Sweat Shops, Then and Now


Despite his support for some policies and programs that organized labor has strongly opposed (NAFTA anyone?),  I’ve always been a fan of Robert Reich, President Clinton’s first-term Secretary of Labor.  Even when disagreeing with him, I’ve always found his thinking to be refreshingly clear, and his heart in the right place.

Incidentally, for anyone interested in a fascinating glimpse into White House politics, I can recommend Reich’s Locked in the Cabinet, an insightful (and surprisingly witty) first-person account of his four years as Labor Secretary.

During an interview for my book, Reich and I touched on the rise of Third World manufacturing and the deleterious effect it’s had on America’s industrial sector.  In response to my mini-rant about their deplorable working conditions, Reich reminded me that, historically, “sweatshops” have been a natural point on the trajectory from a rural economy to an industrial one.  It happened in Europe, it happened in the U.S., and it’s happening in the Third World.

Of course, most of us are familiar with that “historical” explanation.  After all, how else could it have occurred?  How else does a country move from a farming economy to an industrial economy?  Clean, safe, well-lighted, modern factories don’t just suddenly spring up overnight.  They evolve.  Historically, the sweatshop has been a natural stage in the progression of an industrial-based economy.

But there’s a critical flaw in this appeal to history, one that hinges upon the failure to recognize a profound difference between then and now.  And that difference is the dominant role of multinational corporations.

Consider an analogy to the “evolution” of former European colonies in Africa and Asia, and the role the Cold War played in it.  Due to enormous political and economic pressure exerted by the tug-of-war between the USA and USSR, these countries were denied the right to self-determination.  They were denied the right to struggle toward a “natural” self-identity.  In a word, they weren’t allowed to evolve.  Instead, many of them became client states.

And so it is with manufacturing industries in the Third World.  The corporate entities who rule these enterprises (and whose loyalty is reserved exclusively for bankers and shareholders) are constantly trolling for industrial “client states” of their own.

Just as it’s getting harder in the U.S. to find employment as a full-time, vested employee—rather than a temp, part-timer, or independent contractor—the same is true of manufacturing enterprises in Third World nations.  It’s all about mobility.  While the word “temporary” may once have had pejorative connotations, today those connotations are all positive.  Temporary means unconstrained.  It means free to move.  It means no hindrances, no limitations, no commitments, and, alas, no long-term responsibilities.
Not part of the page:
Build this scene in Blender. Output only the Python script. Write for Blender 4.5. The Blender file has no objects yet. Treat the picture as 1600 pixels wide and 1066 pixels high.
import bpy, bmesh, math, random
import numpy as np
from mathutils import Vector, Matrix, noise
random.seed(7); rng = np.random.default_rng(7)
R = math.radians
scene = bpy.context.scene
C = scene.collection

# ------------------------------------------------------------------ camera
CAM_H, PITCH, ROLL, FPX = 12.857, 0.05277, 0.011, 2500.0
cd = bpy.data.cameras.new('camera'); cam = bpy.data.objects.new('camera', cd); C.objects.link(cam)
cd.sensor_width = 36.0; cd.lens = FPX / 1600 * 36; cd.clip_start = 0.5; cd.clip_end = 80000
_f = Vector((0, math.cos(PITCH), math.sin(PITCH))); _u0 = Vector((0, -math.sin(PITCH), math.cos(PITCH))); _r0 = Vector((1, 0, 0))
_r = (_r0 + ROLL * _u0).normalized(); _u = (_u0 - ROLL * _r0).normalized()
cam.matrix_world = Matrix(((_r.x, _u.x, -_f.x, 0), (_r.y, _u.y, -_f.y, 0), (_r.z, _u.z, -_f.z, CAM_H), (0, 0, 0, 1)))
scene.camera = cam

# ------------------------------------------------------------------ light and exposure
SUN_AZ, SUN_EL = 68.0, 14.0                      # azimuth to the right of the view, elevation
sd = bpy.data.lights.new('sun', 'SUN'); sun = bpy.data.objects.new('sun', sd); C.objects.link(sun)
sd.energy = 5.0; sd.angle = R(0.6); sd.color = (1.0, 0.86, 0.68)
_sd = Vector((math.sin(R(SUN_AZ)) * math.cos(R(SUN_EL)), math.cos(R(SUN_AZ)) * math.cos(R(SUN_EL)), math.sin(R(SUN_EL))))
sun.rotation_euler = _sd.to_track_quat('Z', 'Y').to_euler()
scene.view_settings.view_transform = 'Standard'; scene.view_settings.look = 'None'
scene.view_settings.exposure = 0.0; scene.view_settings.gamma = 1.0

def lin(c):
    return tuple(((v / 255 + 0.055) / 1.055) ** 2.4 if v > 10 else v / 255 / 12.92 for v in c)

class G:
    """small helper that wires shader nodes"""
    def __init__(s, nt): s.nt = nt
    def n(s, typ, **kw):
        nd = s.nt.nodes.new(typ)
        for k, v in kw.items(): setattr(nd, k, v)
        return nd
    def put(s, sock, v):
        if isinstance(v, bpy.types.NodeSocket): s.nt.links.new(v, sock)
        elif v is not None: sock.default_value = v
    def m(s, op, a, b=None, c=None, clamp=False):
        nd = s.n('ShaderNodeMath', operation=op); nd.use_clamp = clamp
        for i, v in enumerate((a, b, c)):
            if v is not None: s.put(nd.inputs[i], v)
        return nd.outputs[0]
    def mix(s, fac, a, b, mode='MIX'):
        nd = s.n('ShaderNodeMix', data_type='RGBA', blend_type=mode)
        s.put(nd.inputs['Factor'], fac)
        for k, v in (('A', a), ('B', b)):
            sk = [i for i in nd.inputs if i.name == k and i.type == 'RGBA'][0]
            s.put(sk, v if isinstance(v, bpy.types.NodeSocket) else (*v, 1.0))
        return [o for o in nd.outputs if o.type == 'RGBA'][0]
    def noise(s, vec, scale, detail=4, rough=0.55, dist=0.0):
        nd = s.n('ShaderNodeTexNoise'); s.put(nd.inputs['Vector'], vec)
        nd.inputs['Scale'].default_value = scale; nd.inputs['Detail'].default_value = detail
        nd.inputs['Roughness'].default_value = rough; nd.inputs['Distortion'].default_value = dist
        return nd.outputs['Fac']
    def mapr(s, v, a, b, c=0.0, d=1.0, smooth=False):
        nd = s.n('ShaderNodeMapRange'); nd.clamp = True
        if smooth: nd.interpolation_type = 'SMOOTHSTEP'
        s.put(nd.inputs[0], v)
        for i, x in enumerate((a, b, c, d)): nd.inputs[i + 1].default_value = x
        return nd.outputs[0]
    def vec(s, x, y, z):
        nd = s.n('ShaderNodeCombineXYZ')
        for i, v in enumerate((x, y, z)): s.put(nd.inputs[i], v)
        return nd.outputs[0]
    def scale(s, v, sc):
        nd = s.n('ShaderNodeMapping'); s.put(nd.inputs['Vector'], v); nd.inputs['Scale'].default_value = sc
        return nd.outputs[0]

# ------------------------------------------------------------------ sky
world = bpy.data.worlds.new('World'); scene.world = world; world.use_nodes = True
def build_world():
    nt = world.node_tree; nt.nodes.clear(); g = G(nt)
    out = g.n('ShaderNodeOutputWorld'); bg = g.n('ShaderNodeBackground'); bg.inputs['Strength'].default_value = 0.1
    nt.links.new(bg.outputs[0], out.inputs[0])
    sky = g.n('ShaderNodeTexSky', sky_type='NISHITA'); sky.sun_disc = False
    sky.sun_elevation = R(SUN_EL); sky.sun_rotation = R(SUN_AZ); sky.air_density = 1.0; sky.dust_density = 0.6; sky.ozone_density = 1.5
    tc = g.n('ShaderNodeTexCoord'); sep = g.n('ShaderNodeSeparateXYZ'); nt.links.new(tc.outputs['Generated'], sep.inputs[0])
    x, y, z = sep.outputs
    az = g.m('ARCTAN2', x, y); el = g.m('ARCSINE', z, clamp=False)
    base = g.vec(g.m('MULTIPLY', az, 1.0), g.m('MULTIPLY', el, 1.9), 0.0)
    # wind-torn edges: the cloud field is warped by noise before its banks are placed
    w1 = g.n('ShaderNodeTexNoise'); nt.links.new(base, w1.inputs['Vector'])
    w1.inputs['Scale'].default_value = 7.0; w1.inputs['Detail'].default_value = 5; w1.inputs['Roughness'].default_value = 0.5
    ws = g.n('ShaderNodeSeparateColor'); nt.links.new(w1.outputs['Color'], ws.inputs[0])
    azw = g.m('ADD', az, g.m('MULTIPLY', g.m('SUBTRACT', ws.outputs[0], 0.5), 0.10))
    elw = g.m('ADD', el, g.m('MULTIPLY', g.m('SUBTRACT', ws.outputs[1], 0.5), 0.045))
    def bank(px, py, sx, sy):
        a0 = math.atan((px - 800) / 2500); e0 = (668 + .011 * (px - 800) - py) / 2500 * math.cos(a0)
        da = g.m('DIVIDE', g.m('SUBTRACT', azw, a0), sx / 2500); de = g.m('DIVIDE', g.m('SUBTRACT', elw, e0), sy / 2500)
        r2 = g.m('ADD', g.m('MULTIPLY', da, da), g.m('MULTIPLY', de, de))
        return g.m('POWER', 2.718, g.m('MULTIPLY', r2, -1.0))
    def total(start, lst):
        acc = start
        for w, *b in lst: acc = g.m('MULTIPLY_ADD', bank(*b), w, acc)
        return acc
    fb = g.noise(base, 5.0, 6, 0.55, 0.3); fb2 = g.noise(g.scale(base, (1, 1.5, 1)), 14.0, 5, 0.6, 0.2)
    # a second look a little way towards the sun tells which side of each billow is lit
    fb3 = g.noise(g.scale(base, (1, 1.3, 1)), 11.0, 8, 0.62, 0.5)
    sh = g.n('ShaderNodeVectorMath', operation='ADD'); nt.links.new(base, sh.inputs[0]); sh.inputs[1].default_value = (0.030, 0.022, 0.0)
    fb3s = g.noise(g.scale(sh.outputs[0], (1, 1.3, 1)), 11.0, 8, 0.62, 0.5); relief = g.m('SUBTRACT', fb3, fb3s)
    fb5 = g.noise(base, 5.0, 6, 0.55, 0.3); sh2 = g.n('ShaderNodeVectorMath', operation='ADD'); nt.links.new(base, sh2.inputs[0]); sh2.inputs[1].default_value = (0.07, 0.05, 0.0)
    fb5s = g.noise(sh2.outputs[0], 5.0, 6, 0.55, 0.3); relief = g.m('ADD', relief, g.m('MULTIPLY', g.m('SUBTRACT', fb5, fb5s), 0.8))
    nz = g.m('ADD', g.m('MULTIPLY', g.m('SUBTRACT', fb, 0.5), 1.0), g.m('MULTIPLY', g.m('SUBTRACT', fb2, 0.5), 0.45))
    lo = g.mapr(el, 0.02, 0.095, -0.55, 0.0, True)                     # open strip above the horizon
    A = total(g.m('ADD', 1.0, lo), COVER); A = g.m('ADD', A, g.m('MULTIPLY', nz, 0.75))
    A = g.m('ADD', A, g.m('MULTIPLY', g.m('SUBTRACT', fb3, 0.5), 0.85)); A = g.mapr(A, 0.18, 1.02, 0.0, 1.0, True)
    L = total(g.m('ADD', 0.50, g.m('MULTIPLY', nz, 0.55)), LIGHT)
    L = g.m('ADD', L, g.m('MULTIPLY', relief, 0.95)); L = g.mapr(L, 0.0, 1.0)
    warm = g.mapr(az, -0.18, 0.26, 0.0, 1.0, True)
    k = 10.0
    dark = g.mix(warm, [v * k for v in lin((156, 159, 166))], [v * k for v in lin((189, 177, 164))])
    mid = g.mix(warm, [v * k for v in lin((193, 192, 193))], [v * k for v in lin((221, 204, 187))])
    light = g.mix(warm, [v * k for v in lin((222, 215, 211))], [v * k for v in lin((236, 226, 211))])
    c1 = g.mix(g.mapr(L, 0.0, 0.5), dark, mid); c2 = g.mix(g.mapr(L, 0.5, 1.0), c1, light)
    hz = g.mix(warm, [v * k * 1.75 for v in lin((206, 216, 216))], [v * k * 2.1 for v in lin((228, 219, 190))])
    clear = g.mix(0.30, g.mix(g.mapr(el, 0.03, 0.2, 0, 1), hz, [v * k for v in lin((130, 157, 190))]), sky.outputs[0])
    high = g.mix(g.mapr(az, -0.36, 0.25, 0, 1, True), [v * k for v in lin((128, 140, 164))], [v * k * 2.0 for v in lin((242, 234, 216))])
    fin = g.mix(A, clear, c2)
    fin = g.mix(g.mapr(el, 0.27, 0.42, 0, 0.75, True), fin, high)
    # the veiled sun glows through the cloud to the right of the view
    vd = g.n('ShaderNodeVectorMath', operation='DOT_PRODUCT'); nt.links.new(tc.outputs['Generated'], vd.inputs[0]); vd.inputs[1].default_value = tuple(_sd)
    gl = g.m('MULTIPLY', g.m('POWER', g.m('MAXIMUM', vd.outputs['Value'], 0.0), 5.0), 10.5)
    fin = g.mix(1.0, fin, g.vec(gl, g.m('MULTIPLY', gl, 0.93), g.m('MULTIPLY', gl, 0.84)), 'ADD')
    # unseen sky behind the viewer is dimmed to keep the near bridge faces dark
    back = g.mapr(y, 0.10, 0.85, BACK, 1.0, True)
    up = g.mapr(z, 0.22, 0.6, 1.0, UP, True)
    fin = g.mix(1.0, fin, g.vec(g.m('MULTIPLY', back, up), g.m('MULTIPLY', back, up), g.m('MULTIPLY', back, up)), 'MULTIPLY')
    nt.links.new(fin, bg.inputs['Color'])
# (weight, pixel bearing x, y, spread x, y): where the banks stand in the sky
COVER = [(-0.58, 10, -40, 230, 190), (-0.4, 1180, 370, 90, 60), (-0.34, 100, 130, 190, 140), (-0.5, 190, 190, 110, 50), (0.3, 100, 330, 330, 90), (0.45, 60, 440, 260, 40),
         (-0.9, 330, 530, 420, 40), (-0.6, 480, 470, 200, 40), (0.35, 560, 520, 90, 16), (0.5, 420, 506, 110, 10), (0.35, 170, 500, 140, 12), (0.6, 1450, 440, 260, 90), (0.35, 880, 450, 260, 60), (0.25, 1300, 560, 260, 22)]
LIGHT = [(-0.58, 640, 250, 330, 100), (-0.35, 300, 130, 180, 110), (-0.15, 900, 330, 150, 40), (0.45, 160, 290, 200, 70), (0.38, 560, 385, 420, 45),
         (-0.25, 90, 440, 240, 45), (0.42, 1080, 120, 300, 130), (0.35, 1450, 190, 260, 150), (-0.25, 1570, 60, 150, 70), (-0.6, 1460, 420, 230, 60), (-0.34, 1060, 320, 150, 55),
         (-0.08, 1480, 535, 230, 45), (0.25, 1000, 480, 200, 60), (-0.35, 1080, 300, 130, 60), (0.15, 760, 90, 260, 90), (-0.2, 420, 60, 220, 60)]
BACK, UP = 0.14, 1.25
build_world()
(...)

Just as U.S. businesses are constantly seeking ways to pry workers off the traditional concept of “full-fledged employment” and get them to rejoice in seeing themselves as wandering hordes of independent contractors, corporations around the world are doing the same thing, but they are doing it on a gargantuan scale.

These multinational corporations are transforming entire countries into independent contractors.  They “hire” these countries the same way American businesses hire transient workers.  They hire them, train them, equip them, get all they can out of them, and then, as soon as they can strike a better deal elsewhere, they cut them loose.

The deplorable working conditions in countries like Bangladesh, Vietnam and Honduras could almost be “excused” if it were understood by everyone—employers, workers, consumers, human rights groups—that what we’re observing is simply a stage in the natural development of an industrial economy, and that these sweatshops and this unfortunate class of worker are moving inexorably toward something better.

But that’s not the case.  The exploitation of Third World labor has become a monetized and commodified form of “human strip-mining,” and it’s being traded daily on the New York Stock Exchange.  Unless something very dramatic happens, it ain’t going away any time soon.